== STORED DATA ==
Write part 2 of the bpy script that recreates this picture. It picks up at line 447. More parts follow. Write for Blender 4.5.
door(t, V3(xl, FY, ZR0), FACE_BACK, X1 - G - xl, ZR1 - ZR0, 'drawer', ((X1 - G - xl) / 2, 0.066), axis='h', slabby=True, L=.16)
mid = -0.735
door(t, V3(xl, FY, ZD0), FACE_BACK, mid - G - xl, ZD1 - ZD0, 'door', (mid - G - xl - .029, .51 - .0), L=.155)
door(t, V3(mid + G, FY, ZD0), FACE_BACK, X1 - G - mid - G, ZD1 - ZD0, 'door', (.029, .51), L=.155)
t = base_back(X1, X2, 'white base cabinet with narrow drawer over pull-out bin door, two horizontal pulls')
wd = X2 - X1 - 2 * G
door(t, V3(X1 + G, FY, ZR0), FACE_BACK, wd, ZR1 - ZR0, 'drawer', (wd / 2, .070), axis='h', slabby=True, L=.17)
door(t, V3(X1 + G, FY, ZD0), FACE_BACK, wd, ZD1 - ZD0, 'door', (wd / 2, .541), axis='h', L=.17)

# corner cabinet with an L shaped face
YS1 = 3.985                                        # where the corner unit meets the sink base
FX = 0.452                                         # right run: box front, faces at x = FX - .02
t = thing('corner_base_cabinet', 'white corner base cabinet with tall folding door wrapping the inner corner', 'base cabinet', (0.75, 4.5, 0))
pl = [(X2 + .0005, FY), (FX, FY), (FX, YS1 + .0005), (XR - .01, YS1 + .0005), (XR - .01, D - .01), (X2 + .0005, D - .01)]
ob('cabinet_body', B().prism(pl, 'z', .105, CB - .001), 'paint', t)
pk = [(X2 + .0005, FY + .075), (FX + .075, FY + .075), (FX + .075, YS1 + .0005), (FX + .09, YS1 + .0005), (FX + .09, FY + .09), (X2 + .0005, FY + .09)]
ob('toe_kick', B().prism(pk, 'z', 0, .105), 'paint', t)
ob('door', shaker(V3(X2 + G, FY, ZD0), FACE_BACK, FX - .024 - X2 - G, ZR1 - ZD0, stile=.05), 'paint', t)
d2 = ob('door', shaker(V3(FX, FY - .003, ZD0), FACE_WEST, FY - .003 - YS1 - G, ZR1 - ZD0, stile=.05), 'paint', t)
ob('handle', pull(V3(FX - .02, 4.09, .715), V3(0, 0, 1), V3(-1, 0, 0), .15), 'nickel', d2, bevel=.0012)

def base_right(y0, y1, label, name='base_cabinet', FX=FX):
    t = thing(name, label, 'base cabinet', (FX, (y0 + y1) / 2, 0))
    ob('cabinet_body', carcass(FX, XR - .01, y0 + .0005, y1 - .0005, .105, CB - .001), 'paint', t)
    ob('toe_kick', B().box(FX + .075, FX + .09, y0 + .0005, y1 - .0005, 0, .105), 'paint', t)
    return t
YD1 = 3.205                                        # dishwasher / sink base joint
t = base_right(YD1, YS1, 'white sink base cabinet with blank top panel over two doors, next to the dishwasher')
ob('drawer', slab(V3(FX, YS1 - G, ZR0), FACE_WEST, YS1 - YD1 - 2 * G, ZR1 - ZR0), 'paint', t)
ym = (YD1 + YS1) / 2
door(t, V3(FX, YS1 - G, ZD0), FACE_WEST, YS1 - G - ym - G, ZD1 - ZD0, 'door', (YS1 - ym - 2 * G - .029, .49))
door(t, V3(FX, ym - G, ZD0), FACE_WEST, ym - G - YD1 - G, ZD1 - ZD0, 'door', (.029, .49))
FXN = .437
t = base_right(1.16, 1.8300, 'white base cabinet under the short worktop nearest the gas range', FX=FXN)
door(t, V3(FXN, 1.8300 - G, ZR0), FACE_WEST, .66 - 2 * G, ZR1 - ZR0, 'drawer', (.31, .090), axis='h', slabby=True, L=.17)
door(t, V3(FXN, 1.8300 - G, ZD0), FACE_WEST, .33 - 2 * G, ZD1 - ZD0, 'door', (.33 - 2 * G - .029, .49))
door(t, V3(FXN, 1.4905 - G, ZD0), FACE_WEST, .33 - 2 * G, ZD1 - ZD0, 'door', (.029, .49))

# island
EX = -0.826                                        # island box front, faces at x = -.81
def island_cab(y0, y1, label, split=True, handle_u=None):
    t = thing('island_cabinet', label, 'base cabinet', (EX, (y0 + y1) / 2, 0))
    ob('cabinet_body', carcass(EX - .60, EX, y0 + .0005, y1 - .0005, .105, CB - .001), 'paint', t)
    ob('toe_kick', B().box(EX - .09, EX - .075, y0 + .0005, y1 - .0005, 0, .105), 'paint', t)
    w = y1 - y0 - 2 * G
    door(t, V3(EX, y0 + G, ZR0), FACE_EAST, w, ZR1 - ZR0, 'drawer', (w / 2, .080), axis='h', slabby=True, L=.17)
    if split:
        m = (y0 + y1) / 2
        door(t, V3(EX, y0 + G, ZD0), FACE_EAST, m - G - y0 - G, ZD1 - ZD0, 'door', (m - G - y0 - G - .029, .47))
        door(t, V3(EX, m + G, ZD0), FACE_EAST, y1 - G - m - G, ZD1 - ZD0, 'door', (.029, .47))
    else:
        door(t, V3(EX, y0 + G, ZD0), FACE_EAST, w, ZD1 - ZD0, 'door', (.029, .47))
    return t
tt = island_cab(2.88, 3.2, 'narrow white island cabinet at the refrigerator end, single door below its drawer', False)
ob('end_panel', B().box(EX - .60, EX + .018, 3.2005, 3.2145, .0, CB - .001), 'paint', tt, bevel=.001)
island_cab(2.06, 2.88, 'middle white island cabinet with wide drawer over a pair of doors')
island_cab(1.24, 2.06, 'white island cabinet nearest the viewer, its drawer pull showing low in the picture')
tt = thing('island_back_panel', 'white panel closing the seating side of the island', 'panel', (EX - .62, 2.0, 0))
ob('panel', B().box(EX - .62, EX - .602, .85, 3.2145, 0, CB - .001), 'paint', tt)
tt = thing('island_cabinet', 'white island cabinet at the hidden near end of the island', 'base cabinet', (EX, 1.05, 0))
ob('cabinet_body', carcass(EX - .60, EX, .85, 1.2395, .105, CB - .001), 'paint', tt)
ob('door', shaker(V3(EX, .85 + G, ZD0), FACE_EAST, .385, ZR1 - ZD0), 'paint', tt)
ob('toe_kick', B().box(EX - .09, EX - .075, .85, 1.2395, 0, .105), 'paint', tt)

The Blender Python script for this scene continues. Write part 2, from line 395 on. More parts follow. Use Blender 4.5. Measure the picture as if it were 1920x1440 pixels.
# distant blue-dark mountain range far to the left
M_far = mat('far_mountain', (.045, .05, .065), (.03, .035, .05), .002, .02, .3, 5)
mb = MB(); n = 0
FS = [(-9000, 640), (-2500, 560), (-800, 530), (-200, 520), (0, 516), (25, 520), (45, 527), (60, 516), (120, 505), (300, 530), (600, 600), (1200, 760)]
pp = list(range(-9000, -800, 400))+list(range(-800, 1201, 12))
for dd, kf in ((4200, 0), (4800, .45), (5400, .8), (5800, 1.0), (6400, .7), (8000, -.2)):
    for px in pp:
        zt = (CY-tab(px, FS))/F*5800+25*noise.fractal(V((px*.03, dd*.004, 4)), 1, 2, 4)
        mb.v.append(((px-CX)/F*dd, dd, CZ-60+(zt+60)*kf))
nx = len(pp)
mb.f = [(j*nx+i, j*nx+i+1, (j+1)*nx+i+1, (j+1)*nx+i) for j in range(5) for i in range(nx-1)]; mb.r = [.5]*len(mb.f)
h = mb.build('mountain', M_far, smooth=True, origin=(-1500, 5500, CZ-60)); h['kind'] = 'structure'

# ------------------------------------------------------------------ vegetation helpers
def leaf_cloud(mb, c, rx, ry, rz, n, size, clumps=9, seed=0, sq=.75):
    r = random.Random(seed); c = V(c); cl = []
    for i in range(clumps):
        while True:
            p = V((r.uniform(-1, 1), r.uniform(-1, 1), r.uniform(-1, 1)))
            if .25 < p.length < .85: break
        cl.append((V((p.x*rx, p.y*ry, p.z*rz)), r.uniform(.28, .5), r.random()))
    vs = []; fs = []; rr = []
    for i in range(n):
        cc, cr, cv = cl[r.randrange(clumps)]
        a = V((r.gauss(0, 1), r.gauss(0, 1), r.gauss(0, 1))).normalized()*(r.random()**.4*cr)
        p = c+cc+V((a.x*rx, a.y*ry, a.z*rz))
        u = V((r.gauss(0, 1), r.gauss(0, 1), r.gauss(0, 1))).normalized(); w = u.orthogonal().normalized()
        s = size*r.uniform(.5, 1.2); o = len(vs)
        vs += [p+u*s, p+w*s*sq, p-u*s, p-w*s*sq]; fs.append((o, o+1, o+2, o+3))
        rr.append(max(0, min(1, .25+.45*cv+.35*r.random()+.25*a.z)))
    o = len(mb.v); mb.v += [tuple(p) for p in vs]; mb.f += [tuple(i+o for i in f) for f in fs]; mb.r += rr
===
• **WHAT YOU ARE ASKED TO DO**
In the listing above, please print only the lines from the first one to the line where "door(t, V3(X1 + G, FY, ZD0), FACE_BACK, wd, ZD1" appears, exactly as written, both of those lines included.

• **EXERCISE SOLUTION**
Write part 2 of the bpy script that recreates this picture. It picks up at line 447. More parts follow. Write for Blender 4.5.
door(t, V3(xl, FY, ZR0), FACE_BACK, X1 - G - xl, ZR1 - ZR0, 'drawer', ((X1 - G - xl) / 2, 0.066), axis='h', slabby=True, L=.16)
mid = -0.735
door(t, V3(xl, FY, ZD0), FACE_BACK, mid - G - xl, ZD1 - ZD0, 'door', (mid - G - xl - .029, .51 - .0), L=.155)
door(t, V3(mid + G, FY, ZD0), FACE_BACK, X1 - G - mid - G, ZD1 - ZD0, 'door', (.029, .51), L=.155)
t = base_back(X1, X2, 'white base cabinet with narrow drawer over pull-out bin door, two horizontal pulls')
wd = X2 - X1 - 2 * G
door(t, V3(X1 + G, FY, ZR0), FACE_BACK, wd, ZR1 - ZR0, 'drawer', (wd / 2, .070), axis='h', slabby=True, L=.17)
door(t, V3(X1 + G, FY, ZD0), FACE_BACK, wd, ZD1 - ZD0, 'door', (wd / 2, .541), axis='h', L=.17)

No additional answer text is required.